The MPs, Tories Alistair Burt and James Arbuthnot (chair of Conservative Friends of Israel), Labour’s Andrew Gwynne (chair of Labour Friends of Israel) and Liberal Democrat Sir Alan Beith, were encouraged by the International Director of the British Red Cross, Matthias Schmale, to continue political pressure on the soldier’s behalf.

The more the case was raised, he said, the better the chance that the Red Cross would be able to gain access to Mr Shalit.

Mr Burt, who launched a Europe -wide initiative on behalf of the soldier at the European Friends of Israel conference in Paris last month, said: “The Red Cross has been at the forefront of campaigning for the captive and we hope that across Europe the voices of parliamentarians might add to the many who see the injustice of holding Gilad Shalit.”
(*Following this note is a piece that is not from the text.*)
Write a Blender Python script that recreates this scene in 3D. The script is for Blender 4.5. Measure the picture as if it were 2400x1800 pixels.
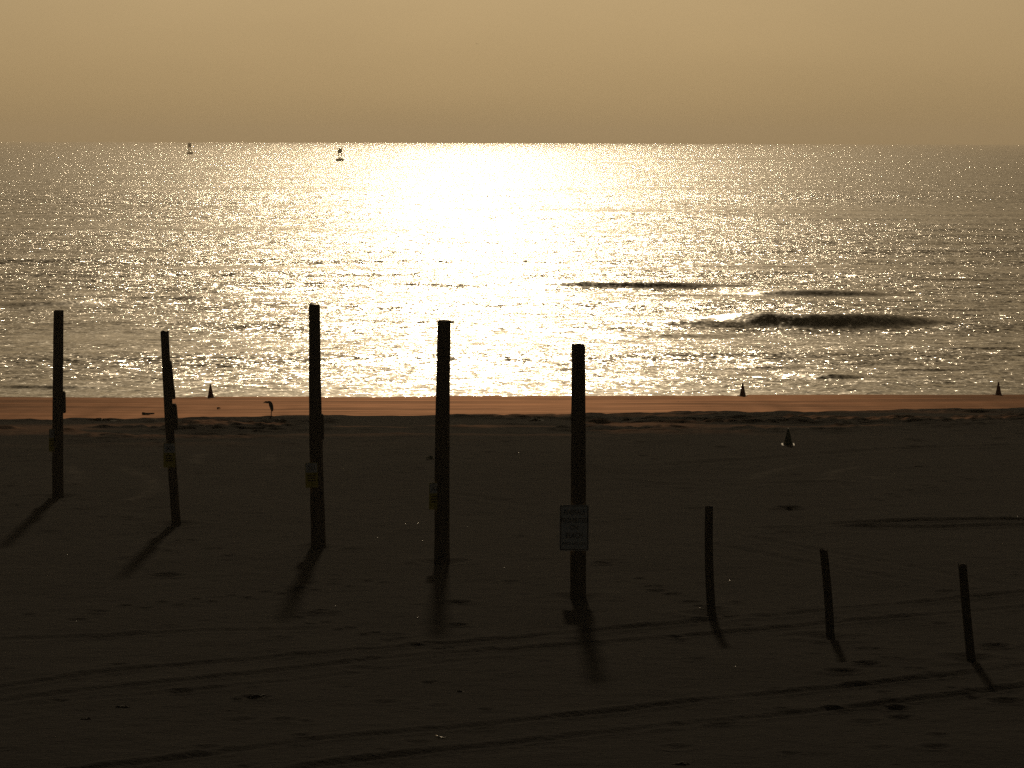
import bpy, bmesh, math, random
import numpy as np
from mathutils import Vector, Matrix

# ------------------------------------------------------------------ scene, camera, light
for o in list(bpy.data.objects):
    bpy.data.objects.remove(o)
SC = bpy.context.scene
COL = SC.collection
CAM_H = 9.8                      # a balcony above the beach
SEA = -1.0                       # sea level
PITCH = math.radians(3.640)
ROLL = 0.0029
FPX = 9000.0                     # focal length in pixels of the 2400 px photograph
SUN_EL = math.radians(22.0)
SUN_AZ = math.radians(-0.55)

fwd = Vector((0, math.cos(PITCH), -math.sin(PITCH)))
up0 = Vector((0, math.sin(PITCH), math.cos(PITCH)))
rt0 = Vector((1, 0, 0))
rt = rt0 * math.cos(ROLL) + up0 * math.sin(ROLL)
up = up0 * math.cos(ROLL) - rt0 * math.sin(ROLL)
CAMP = Vector((0, 0, CAM_H))
cd = bpy.data.cameras.new('camera')
cam = bpy.data.objects.new('camera', cd)
COL.objects.link(cam)
cd.sensor_width = 36.0
cd.lens = 135.0
cd.clip_start = 0.5
cd.clip_end = 60000.0
m = Matrix((rt, up, -fwd)).transposed().to_4x4()
m.translation = CAMP
cam.matrix_world = m
SC.camera = cam

w = bpy.data.worlds.new('World')
SC.world = w
w.use_nodes = True
wn = w.node_tree
sky = wn.nodes.new('ShaderNodeTexSky')
sky.sky_type = 'NISHITA'
sky.sun_disc = False
sky.sun_elevation = SUN_EL
sky.sun_rotation = SUN_AZ
sky.air_density = 0.3
sky.dust_density = 2.2
sky.ozone_density = 1.0
warm = wn.nodes.new('ShaderNodeMix')          # hazy golden morning: the whole sky is warm
warm.data_type = 'RGBA'
warm.blend_type = 'MULTIPLY'
warm.inputs['Factor'].default_value = 1.0
warm.inputs[7].default_value = (1.0, .83, .51, 1)
wn.links.new(sky.outputs[0], warm.inputs[6])
veil = wn.nodes.new('ShaderNodeTexNoise')      # thin uneven haze, the same all over the sky
veil.inputs['Scale'].default_value = 9.0
veil.inputs['Detail'].default_value = 3.0
vtc = wn.nodes.new('ShaderNodeTexCoord')
vmp = wn.nodes.new('ShaderNodeMapping')
vmp.inputs['Scale'].default_value = (1, 1, 3.5)
wn.links.new(vtc.outputs['Generated'], vmp.inputs['Vector'])
wn.links.new(vmp.outputs[0], veil.inputs['Vector'])
vm = wn.nodes.new('ShaderNodeMapRange')
vm.inputs[3].default_value = .88
vm.inputs[4].default_value = 1.12
wn.links.new(veil.outputs['Fac'], vm.inputs[0])
vs = wn.nodes.new('ShaderNodeVectorMath')
vs.operation = 'SCALE'
wn.links.new(warm.outputs[2], vs.inputs[0])
wn.links.new(vm.outputs[0], vs.inputs['Scale'])
wn.links.new(vs.outputs[0], wn.nodes['Background'].inputs[0])
wn.nodes['Background'].inputs[1].default_value = 0.079

sd = bpy.data.lights.new('sun', 'SUN')
sd.energy = 4.8
sd.angle = math.radians(2.0)
sd.color = (1.0, 0.78, 0.50)
sun = bpy.data.objects.new('sun', sd)
COL.objects.link(sun)
SUNV = Vector((math.sin(SUN_AZ) * math.cos(SUN_EL), math.cos(SUN_AZ) * math.cos(SUN_EL), math.sin(SUN_EL)))
sun.rotation_euler = SUNV.to_track_quat('Z', 'Y').to_euler()
sun.location = (0, 0, 60)

SC.view_settings.view_transform = 'Standard'
SC.view_settings.look = 'None'
SC.view_settings.gamma = 1.0
SC.view_settings.use_curve_mapping = False
SC.view_settings.exposure = -3.0
SC.render.engine = 'CYCLES'
SC.cycles.use_denoising = False
SC.cycles.use_adaptive_sampling = False
SC.cycles.max_bounces = 4

# ------------------------------------------------------------------ helpers
def ray(px, py):
    return (fwd + rt * ((px - 1200) / FPX) + up * ((900 - py) / FPX))

def on_z(px, py, z):
    d = ray(px, py)
    t = (z - CAM_H) / d.z
    return CAMP + d * t

def on_y(px, py, y):
    d = ray(px, py)
    return CAMP + d * (y / d.y)

def hashg(ix, iy, seed):
    h = (ix.astype(np.int64) * 374761393 + iy.astype(np.int64) * 668265263 + seed * 1442695041) & 0xFFFFFFFF
    h = ((h ^ (h >> 13)) * 1274126177) & 0xFFFFFFFF
    h = h ^ (h >> 16)
    return (h & 0xFFFFFF) / float(0xFFFFFF)

def vnoise(x, y, seed=0):
    x = np.asarray(x, float); y = np.asarray(y, float)
    ix = np.floor(x); iy = np.floor(y)
    fx = x - ix; fy = y - iy
    fx = fx * fx * fx * (fx * (fx * 6 - 15) + 10)
    fy = fy * fy * fy * (fy * (fy * 6 - 15) + 10)
    a = hashg(ix, iy, seed); b = hashg(ix + 1, iy, seed)
    c = hashg(ix, iy + 1, seed); d = hashg(ix + 1, iy + 1, seed)
    return (a + (b - a) * fx) * (1 - fy) + (c + (d - c) * fx) * fy - 0.5

def sstep(a, b, x):
    t = np.clip((x - a) / (b - a), 0, 1)
    return t * t * (3 - 2 * t)

def grid_mesh(name, xs, ys, Z, attrs=None):
    nx, ny = len(xs), len(ys)
    co = np.empty((ny, nx, 3), np.float32)
    co[..., 0] = xs[None, :]
    co[..., 1] = ys[:, None]
    co[..., 2] = Z
    me = bpy.data.meshes.new(name)
    me.vertices.add(nx * ny)
    me.vertices.foreach_set('co', co.ravel())
    i = (np.arange(ny - 1)[:, None] * nx + np.arange(nx - 1)[None, :]).ravel()
    q = np.stack([i, i + 1, i + 1 + nx, i + nx], 1).astype(np.int32)
    me.loops.add(q.size)
    me.loops.foreach_set('vertex_index', q.ravel())
    me.polygons.add(len(q))
    me.polygons.foreach_set('loop_start', np.arange(0, q.size, 4, dtype=np.int32))
    me.polygons.foreach_set('loop_total', np.full(len(q), 4, np.int32))
    me.polygons.foreach_set('use_smooth', np.ones(len(q), bool))
    me.update(calc_edges=True)
    for k, v in (attrs or {}).items():
        a = me.attributes.new(k, 'FLOAT', 'POINT')
        a.data.foreach_set('value', np.ascontiguousarray(v, np.float32).ravel())
    return me

def link(name, me, mat=None, parent=None):
    o = bpy.data.objects.new(name, me)
    COL.objects.link(o)
    if mat is not None:
        me.materials.append(mat)
    if parent is not None:
        o.parent = parent
    return o

def tag(o, label, cat, group=None):
    o['label'] = label
    o['category'] = cat
    if group:
        o['group'] = group
    return o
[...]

Mr Gwynne pointed out that the meeting with Mr Schmale had taken place on the 900th day of the soldier’s captivity. “With the end of the ceasefire between Israel and Hamas looming, the conditions for negotiating his release are looking bleaker,” he said.

“In violation of international law, Hamas has not allowed the International Red Cross to visit Gilad and ascertain his state of health.”

Pierre Wettach, head of the International Red Cross’s delegation to Israel, said in a report on the organisation’s website that the ICRC had been working hard to obtain access to Shalit.

“We have repeatedly reminded those holding him of their legal obligations, calling on them publicly and through our direct contacts to treat him humanely.”